Jim Leggitt, a SketchUp user from Drawing professional has recently written about a new digital watercolor technique that he has been exploring with Google SketchUp. He wanted to feature this traditional watercolor process for the talented illustrator Michael Abbott. Michael needed to use it for a proposed golf course development, so he built the original SketchUp model for him and illustrated the beautiful tradition painting using four following steps:
Step-1. Concept for Master Plan- The planning team designed the golf course and club house adjacent to mid-rise residential buildings. They included several watercolor painting of the golf course and other amenities for visual presentation material.
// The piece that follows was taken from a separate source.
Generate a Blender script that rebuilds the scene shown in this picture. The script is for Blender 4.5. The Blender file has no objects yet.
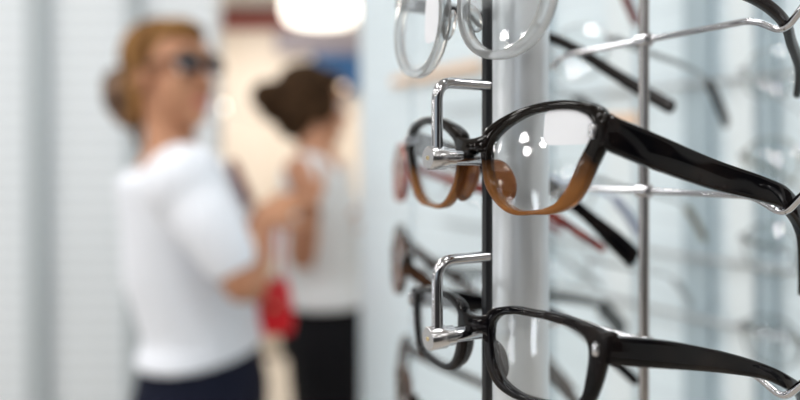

Step-2. SketchUp Massing model- He built a simple SketchUp block model for the golf clubhouse complex and made an effort to insert just enough model details knowing that the building were only going to be seen from the aerial perspective.
Step-3. Ink line Drawing- They first enlarge the aerial view to 17’’x24’’ and created an overlay pencil sketch of the scene for team review and comment. Michael Abbott then illustrated the scene on 1000H vellum with a 0.25mm fine point Radiograph pen. His line drawing was scanned at 300dpi, lightened in Photoshop and printed onto watercolor paper with waterproof ink.
Step-4. Watercolor painting- Finally Michael had the print of his line draw mounted on a heavy board and started to paint onto the paper with traditional watercolor and some of the white highlights painted with opaque paint.